▶ _DIRECTIONS FOR THIS TASK_
Below, find the line containing "Reconstruct this image" and the line containing "D = bpy.data"; reproduce exactly those two and every line between them, omitting pictures.

▶ _LISTED RECORDS_
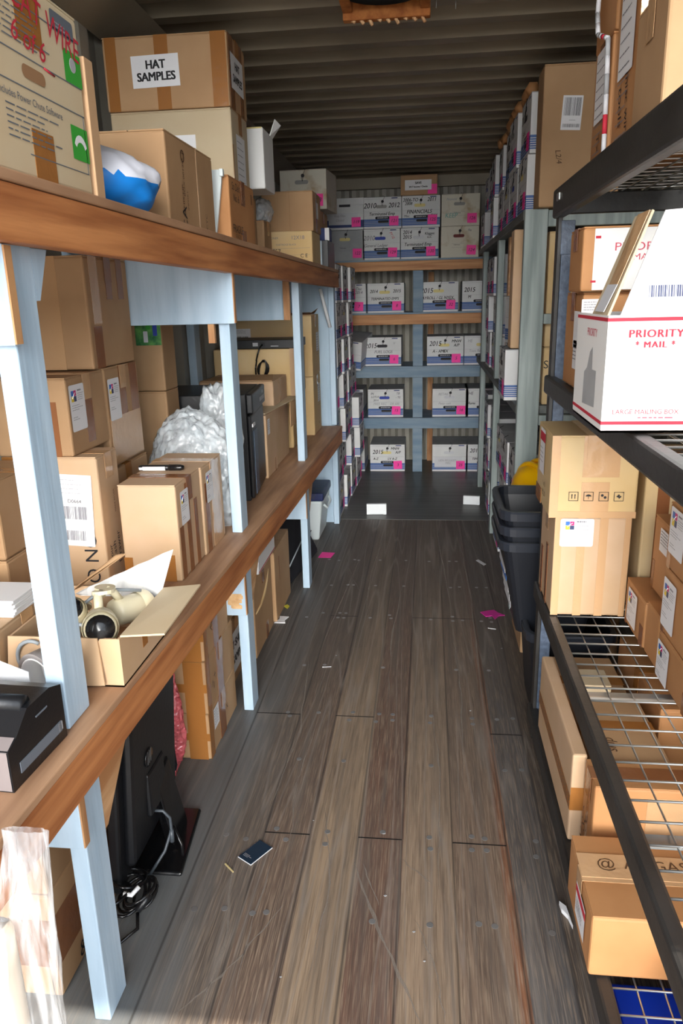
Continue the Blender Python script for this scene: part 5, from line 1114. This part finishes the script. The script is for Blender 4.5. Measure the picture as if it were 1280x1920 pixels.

---

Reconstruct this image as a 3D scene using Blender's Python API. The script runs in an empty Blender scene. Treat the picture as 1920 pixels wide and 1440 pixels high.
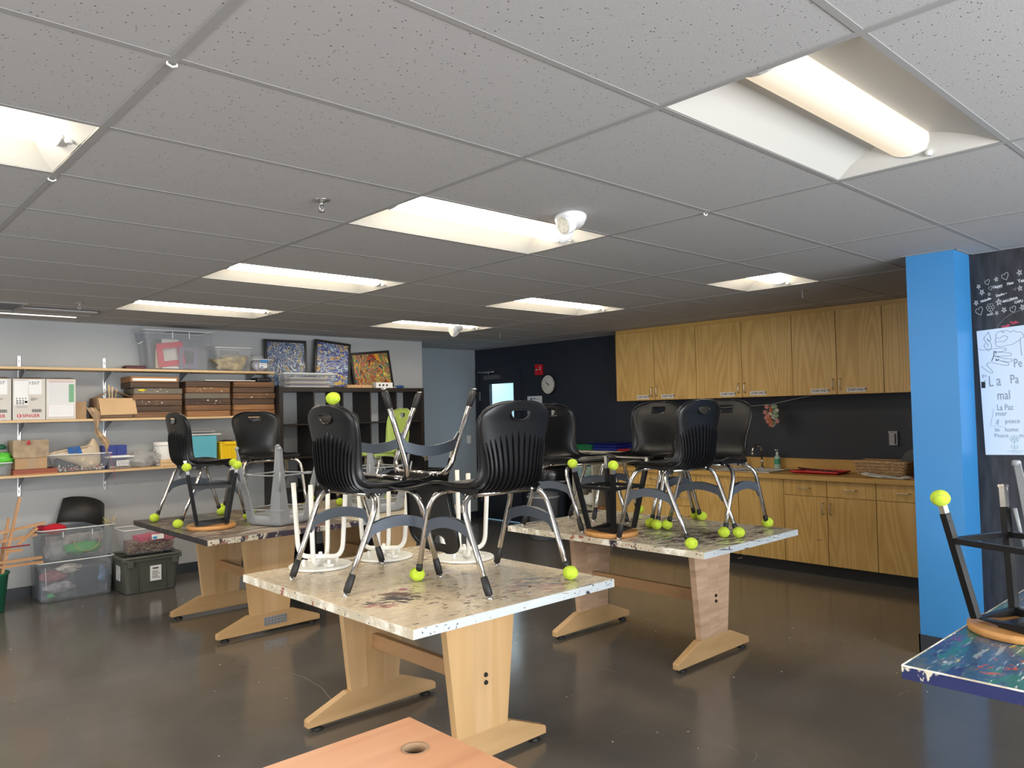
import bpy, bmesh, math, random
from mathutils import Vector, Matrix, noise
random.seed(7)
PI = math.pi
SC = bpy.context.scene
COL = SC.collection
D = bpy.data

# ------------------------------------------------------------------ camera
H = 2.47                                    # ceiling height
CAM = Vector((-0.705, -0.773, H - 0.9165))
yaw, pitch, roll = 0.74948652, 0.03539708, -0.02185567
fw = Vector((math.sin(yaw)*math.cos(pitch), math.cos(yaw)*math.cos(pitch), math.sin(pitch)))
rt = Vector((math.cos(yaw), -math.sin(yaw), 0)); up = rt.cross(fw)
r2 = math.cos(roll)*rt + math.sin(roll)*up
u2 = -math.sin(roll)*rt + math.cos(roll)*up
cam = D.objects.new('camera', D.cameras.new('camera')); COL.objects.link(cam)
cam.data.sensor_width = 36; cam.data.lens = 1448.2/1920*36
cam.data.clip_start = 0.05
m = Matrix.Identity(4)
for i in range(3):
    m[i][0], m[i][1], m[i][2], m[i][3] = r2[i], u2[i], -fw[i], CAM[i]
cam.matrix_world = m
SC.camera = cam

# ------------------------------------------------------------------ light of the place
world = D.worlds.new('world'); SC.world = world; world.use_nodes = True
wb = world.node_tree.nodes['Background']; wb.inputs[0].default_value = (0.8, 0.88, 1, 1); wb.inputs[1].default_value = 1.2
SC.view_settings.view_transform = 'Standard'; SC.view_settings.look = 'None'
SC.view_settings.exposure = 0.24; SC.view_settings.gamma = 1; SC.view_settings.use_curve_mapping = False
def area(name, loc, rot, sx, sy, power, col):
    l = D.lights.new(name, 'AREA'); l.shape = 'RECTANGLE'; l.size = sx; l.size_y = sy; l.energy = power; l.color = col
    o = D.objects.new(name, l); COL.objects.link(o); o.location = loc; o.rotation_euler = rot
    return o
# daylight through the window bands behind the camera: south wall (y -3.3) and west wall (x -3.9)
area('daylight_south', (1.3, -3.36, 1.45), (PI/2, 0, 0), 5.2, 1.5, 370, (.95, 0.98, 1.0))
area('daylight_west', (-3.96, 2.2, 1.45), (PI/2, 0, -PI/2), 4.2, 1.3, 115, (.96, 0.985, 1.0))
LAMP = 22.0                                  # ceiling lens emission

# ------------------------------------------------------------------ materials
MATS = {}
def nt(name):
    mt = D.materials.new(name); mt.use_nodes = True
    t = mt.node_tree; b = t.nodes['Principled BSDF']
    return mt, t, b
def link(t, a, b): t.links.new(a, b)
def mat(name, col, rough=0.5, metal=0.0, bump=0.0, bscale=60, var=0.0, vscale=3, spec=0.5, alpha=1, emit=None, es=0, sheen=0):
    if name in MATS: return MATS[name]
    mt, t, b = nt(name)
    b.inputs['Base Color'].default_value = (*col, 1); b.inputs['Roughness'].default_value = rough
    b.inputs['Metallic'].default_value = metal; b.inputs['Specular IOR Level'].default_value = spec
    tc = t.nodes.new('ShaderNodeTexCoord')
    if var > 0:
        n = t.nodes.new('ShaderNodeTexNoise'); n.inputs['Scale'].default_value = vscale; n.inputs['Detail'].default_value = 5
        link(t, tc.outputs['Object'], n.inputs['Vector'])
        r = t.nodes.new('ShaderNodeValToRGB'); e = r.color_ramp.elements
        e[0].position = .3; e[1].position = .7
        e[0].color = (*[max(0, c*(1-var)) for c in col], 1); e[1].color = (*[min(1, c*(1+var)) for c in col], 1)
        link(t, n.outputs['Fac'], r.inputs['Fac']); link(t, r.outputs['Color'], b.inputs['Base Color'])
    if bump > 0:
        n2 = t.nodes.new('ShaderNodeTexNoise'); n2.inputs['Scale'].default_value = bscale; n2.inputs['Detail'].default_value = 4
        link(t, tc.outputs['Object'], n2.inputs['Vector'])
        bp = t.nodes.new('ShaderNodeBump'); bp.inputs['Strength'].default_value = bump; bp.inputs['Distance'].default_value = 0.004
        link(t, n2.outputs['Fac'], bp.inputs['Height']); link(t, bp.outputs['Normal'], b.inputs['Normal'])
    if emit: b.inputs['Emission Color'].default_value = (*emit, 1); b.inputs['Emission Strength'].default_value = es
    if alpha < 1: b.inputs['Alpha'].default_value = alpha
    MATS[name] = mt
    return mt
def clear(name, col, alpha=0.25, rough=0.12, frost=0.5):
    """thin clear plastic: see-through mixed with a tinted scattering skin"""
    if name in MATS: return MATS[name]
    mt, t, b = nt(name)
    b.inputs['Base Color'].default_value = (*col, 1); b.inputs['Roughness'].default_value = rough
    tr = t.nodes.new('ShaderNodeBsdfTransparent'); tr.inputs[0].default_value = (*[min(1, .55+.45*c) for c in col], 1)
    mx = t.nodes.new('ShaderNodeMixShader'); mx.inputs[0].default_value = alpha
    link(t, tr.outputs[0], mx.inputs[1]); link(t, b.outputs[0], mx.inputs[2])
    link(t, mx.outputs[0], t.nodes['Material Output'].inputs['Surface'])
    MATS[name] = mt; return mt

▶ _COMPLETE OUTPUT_
Reconstruct this image as a 3D scene using Blender's Python API. The script runs in an empty Blender scene. Treat the picture as 1920 pixels wide and 1440 pixels high.
import bpy, bmesh, math, random
from mathutils import Vector, Matrix, noise
random.seed(7)
PI = math.pi
SC = bpy.context.scene
COL = SC.collection
D = bpy.data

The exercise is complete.